Tech Tip: (Late) Singles Cam Follower Orientation

Tech Tip: (Late) Singles Cam Follower Orientation

The inspiration for today’s Tech Tip blog post was made possible by a BSA Victor (441) we have here at the shop

Since Malcolm happens to be working on getting this BSA Victor road ready again (and for re-sale), he noticed something during the rebuild that shouldn’t be over looked...

Today we will be covering the proper way to install cam followers on late model Triumph and BSA until singles from approx 1966-1973

The models that we will be covering in today's post will include the B25, C25, TR25W, B44 & B50

Here are some points and details that we will also be covering below:

  • Early & late cam followers
  • Late tappet design 
  • BSA service bulletin
  • Cam follower installation 
  • Cam follower wear check 

Let’s dive in

Early & late cam followers 


Early & Late Singles Cam Followers

From approx 1959-1965 BSA C15 and B40 models featured a round or radius style tappet; very typical to British motorcycles 

However, in 1966 both Triumph and BSA unit singles (excluding the B40 and C15) changed the tappet design which featured a flat "foot"

Unlike the earlier models where the lifters can be installed in any direction, later models that we are discussing today with the flat "foot" which must be installed in the proper direction that we will showcase later in the post 

 Late tappet design


Cam Follower Details


Shown above we have a flat "foot" tappet design that features a 1 degree taper on the base of the pad

The pad features the ground taper while the follower is straight and perpendicular  

The taper according to BSA (and Triumph) is to allow the followers to stay inline with the cam lobes preventing the followers to shift from "side to side"

You might notice that the followers have no real "guide" on the case to keep the followers in place 

Service bulletin 


BSA Service Bulletin - Victor 441 Tappet Orientation

Click the image above to enlarge this service bulletin - you can print, save and share...

Dated from 1969, this original BSA service bulletin shows the importance of the proper cam follower instillation 

Notice the important details in regards to the tapered pad and instillation tips..

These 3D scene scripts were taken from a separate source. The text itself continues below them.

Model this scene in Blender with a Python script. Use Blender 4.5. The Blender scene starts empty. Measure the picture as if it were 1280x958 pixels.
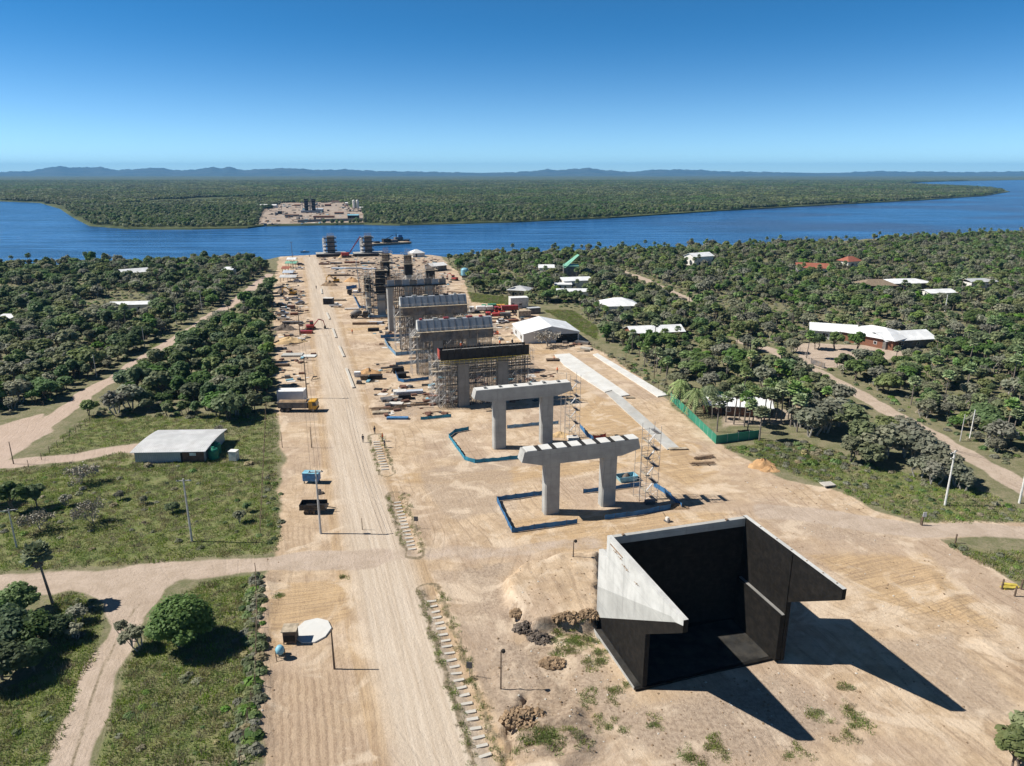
import bpy, math, random
import numpy as np
from mathutils import Vector, Matrix
R = math.radians
rng = np.random.default_rng(11); random.seed(11)
S = bpy.context.scene; COL = S.collection
# ---------------------------------------------------------------- survey: drone height, lens, ground points
FP, H = 888.0, 54.0
PIT = math.atan((479 - 216) / FP); SP, CP = math.sin(PIT), math.cos(PIT)
def g(px, py, z=0.0):
    v = py - 479.0
    d = ((px - 640.0), FP * CP - v * SP, -(FP * SP + v * CP))
    t = (z - H) / d[2]
    return Vector((d[0] * t, d[1] * t, z))
def gp(pts, z=0.0): return [g(x, y, z)[:2] for x, y in pts]
AX = R(17.3)                                   # bearing of the bridge
U = Vector((-math.sin(AX), math.cos(AX), 0)); W = Vector((math.cos(AX), math.sin(AX), 0))
O = g(793, 862)
def L(a, b, z=0.0): return O + W * a + U * b + Vector((0, 0, z))
SUN_DIR = Vector((1.0, -0.05, -1.0)).normalized()   # direction the light travels

# ---------------------------------------------------------------- scene graph helpers
def tag(o, label=None, cat=None, group=None, kind=None):
    if label: o['label'] = label
    if cat: o['category'] = cat
    if group: o['group'] = group
    if kind: o['kind'] = kind
    return o
def thing(name, label, cat, loc=(0, 0, 0), rz=0.0, group=None):
    o = bpy.data.objects.new(name, None); COL.objects.link(o)
    o.empty_display_size = 0.3
    o.location = loc; o.rotation_euler = (0, 0, rz)
    return tag(o, label, cat, group)
def copy_thing(src, loc, rz, label, group=None, scale=None):
    r = src.copy(); COL.objects.link(r); r.location = loc; r.rotation_euler = (0, 0, rz)
    if scale is not None: r.scale = (scale,) * 3 if not hasattr(scale, '__len__') else scale
    r['label'] = label
    if group: r['group'] = group
    for ch in list(src.children):
        c = ch.copy(); COL.objects.link(c); c.parent = r
        for gc in list(ch.children):
            d = gc.copy(); COL.objects.link(d); d.parent = c
    return r
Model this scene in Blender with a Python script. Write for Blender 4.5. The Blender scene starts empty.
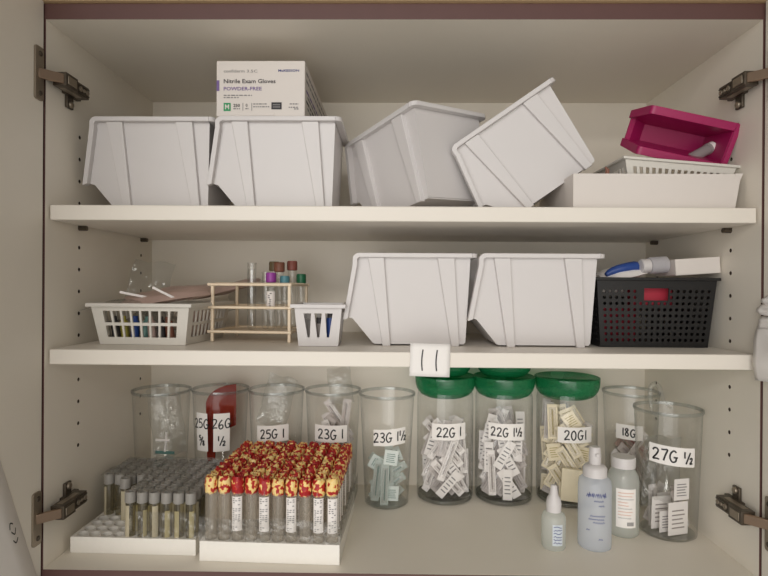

Here are some part numbers (and superseded numbers) for the late style tappets as shown above:

  • 41-0668
  • 41-668
  • 70-7739
  • E7739




Cam Follower Direction Installed


Instillation of the late style cam followers is simple but oftentimes over looked 

Here's what happens should you install the followers the wrong way...

  • Incorrect cam timing 
  • Valve colliding with piston
  • Longer valve duration 
  • Premature camshaft wear  

With the thinnest portion of the pad facing the front of the engine and the largest taper facing the rear, this is the correct and proper way to install the flat "foot" tapered cam followers 


Checking for wear 


Cam Follower Wear


Beside from installing the cam followers the correct way, checking and addressing wear on the face of the tappets is vital 

Due to the flat "foot" design, wear is usually evident on the center of the pad

If your pads happens to be worn or features a groove I recommend having the tappets and camshaft re-ground at the same time 

Always use a reliable machine shop to do this job like Megacylce Cams or Web Camshafts

Remember the 1° radius!


Thanks for reading today 


Thanks for reading today's new Tech Tip post 

For more tech like this one, please click here to view our index for your reading pleasure 

Have something to say? - drop us a comment in the comment section below 

Ride safe! - CBS


  • steve smith

    good info and don’t forget the “correct” timing mark on the gear

  • John corven

    I have never noticed this on my b44ss, but now I will have to pull it down and check!

  • Geoff Ahrens

    Great info !!! I have a 69 B-44VS since 1981. Bought it real cheap!! It was running but with a piston rattle. The kid that had it bought from the orig. owner in 1980. I was fortunate to have met a former dealer that moved to Fl. when BSA folded. He owned House Of BEEZA in Lockport N.Y. He helped me with the top end tear down. We found the piston cracked from the top of the pin to the oil ring groove. Lucky me, it was caught in time before it went boom. Beno Rodi in GA. had a .010 piston & ring set. Dave Pras @ Tri-County Cycles in Brooksville Fl. made the hole the correct size and I ran a .312 knurler through the guides, and lapped in the valves. Here I am 39 yrs. later still have it,& runs great still. Bottom end never been touched, has a BB ign. Tympanium R/R and 30mm R-S Kuni. Last Nov. it quit charging and need a time tested stator. (I use YTX-4 gel electrolite batt.) Holds up real good from the vibration. Just a big fun old Brit thumper. I ride it regular along with my 64 A-65 SF-Hornet street tracker mutt.